- **Written problem**
Find and copy lines holding "from".
'''
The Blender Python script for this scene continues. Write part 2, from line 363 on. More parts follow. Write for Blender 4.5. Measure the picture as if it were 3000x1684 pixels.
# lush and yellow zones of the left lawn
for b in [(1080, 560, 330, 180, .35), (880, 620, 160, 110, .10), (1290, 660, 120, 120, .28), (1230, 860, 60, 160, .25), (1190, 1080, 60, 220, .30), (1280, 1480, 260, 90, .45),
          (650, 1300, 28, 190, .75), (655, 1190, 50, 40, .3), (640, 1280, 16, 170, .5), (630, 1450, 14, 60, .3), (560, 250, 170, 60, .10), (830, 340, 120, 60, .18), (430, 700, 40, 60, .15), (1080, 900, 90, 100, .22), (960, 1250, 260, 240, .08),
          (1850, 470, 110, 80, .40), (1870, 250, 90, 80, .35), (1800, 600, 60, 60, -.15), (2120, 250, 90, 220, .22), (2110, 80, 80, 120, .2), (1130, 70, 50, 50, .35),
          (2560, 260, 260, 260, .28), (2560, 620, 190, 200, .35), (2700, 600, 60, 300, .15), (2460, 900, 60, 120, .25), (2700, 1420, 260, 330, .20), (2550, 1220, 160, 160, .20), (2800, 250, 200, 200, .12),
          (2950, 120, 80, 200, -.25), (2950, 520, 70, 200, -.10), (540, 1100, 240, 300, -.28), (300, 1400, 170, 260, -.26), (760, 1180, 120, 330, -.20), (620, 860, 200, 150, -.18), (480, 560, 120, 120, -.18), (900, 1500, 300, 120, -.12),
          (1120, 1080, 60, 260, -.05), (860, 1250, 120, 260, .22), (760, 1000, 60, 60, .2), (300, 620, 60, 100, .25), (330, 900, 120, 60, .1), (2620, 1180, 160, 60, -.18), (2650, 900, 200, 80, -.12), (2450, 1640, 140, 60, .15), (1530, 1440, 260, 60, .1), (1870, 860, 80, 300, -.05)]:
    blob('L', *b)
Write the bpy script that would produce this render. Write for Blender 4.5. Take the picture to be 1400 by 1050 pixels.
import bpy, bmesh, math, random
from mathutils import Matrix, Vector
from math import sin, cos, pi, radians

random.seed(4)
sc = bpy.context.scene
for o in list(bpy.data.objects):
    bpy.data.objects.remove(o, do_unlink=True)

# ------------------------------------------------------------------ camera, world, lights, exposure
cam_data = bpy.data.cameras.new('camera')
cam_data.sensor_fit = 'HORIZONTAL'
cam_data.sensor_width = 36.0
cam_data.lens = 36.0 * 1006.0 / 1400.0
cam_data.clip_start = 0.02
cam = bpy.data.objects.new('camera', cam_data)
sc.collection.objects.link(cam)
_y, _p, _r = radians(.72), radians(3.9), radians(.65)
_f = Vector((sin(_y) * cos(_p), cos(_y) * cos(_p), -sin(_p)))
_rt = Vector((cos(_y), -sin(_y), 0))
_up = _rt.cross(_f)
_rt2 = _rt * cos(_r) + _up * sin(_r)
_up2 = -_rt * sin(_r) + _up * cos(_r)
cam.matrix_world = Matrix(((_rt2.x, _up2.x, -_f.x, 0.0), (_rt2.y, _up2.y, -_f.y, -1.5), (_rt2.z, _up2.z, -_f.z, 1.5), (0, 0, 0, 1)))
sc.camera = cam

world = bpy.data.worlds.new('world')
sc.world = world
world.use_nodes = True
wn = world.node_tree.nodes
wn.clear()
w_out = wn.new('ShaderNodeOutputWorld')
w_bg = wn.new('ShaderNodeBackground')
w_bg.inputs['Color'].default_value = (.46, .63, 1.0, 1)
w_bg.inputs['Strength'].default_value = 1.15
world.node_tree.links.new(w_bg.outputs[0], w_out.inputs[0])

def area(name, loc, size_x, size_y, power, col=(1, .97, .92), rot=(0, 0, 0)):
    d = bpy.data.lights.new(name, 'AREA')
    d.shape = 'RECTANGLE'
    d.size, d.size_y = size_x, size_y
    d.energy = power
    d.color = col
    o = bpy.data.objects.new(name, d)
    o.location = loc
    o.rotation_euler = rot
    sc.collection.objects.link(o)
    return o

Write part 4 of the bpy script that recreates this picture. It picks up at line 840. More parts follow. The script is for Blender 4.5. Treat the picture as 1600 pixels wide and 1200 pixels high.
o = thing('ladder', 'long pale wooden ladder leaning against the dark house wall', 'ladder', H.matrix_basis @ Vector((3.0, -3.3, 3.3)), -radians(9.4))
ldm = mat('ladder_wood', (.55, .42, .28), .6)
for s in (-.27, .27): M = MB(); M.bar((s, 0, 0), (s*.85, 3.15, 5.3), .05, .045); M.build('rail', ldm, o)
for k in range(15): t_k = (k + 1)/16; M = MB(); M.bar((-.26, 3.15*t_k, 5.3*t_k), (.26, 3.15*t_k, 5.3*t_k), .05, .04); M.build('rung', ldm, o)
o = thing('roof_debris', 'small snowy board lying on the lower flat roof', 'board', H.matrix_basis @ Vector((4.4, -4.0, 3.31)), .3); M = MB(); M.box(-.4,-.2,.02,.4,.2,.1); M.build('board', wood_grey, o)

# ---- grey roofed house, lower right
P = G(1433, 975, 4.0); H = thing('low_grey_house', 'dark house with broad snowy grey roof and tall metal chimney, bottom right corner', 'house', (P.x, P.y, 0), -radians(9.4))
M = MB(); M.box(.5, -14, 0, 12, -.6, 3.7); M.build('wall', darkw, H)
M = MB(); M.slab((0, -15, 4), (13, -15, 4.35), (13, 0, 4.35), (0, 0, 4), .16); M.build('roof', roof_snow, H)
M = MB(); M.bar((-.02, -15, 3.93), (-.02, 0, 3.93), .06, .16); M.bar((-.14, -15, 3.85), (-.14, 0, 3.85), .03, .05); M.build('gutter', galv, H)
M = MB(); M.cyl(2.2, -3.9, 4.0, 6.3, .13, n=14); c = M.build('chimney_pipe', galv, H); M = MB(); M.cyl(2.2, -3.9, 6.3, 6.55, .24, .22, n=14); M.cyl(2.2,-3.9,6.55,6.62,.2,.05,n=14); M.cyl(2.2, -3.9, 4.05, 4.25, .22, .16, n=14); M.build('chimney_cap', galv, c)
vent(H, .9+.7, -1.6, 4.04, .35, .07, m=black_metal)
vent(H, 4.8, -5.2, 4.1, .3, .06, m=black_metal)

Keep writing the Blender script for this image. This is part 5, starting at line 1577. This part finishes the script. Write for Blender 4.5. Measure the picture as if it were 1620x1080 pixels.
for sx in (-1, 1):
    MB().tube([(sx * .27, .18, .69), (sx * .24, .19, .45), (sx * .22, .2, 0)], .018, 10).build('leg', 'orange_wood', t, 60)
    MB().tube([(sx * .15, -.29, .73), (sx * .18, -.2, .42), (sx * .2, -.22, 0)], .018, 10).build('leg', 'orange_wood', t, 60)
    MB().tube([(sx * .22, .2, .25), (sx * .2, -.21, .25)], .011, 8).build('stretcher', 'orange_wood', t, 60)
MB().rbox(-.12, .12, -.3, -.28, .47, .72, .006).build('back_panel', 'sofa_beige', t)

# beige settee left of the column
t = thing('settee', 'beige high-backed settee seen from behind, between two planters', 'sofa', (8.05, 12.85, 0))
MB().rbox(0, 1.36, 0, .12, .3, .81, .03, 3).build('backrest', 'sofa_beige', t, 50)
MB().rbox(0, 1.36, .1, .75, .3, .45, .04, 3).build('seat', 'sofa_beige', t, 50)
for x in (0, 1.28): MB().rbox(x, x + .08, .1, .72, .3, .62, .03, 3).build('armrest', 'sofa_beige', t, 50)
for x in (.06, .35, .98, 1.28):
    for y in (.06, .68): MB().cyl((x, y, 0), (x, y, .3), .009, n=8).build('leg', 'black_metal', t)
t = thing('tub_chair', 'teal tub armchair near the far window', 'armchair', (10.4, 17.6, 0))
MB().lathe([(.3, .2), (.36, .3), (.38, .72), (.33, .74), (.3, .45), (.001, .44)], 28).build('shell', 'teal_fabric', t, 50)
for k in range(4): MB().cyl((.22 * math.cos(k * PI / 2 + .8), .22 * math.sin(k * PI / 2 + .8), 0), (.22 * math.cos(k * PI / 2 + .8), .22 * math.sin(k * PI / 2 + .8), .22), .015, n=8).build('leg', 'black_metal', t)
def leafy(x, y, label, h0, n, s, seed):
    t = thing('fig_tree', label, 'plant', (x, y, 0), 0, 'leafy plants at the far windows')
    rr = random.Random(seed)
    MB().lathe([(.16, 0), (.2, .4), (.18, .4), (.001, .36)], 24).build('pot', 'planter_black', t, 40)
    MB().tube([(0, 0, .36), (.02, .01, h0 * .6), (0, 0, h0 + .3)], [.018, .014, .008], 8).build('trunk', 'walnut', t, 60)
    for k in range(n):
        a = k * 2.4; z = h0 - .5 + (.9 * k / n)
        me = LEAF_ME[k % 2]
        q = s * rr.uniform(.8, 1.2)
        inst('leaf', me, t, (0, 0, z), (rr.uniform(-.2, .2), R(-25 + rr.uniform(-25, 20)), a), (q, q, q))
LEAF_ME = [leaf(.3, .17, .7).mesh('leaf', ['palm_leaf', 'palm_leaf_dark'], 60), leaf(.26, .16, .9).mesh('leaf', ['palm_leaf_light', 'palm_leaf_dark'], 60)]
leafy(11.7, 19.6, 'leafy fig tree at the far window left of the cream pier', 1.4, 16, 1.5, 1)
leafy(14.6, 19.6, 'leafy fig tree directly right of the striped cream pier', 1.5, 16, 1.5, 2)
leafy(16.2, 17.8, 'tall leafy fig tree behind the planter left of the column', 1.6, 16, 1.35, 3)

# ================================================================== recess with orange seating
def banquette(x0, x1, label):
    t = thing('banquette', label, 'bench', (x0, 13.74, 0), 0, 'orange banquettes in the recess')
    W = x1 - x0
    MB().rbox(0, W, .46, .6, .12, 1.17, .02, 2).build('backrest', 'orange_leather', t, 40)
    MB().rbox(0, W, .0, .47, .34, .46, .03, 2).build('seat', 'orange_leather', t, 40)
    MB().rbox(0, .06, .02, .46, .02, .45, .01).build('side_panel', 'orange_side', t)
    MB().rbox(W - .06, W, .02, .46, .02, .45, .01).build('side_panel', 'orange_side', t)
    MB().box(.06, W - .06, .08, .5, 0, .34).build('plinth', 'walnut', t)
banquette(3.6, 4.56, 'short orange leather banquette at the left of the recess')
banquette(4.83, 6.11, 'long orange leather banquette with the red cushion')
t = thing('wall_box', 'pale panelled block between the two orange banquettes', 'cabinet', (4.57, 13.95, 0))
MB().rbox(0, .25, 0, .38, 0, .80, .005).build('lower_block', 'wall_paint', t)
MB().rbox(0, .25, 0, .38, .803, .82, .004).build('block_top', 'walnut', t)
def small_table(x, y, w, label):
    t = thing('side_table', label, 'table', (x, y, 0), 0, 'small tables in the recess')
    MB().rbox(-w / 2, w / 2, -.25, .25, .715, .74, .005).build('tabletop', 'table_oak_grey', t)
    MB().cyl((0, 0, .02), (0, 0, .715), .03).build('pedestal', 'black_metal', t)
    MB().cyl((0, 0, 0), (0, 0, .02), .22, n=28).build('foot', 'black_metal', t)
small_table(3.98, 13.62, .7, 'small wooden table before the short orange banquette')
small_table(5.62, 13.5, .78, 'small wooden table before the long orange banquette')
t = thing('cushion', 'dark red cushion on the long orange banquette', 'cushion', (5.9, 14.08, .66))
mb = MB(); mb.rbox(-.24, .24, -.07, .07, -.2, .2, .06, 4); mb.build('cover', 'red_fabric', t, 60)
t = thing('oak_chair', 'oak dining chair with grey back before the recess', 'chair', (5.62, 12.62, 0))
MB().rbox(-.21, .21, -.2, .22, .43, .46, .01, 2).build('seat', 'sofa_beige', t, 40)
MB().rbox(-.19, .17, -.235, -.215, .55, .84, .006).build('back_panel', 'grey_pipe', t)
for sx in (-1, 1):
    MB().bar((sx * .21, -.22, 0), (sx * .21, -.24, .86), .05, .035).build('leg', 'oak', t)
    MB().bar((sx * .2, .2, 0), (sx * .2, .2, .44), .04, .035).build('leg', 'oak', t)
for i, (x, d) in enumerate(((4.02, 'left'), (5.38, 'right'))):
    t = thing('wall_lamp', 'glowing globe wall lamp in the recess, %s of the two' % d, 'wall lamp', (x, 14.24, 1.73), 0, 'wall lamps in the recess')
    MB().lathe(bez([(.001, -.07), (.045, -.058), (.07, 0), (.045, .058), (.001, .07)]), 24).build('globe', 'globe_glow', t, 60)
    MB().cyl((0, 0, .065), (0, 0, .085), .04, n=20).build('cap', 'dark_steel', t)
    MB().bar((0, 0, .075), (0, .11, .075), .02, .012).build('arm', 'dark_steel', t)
'''
- **Exercise result**
The Blender Python script for this scene continues. Write part 2, from line 363 on. More parts follow. Write for Blender 4.5. Measure the picture as if it were 3000x1684 pixels.
from mathutils import Matrix, Vector
from math import sin, cos, pi, radians
t = thing('settee', 'beige high-backed settee seen from behind, between two planters', 'sofa', (8.05, 12.85, 0))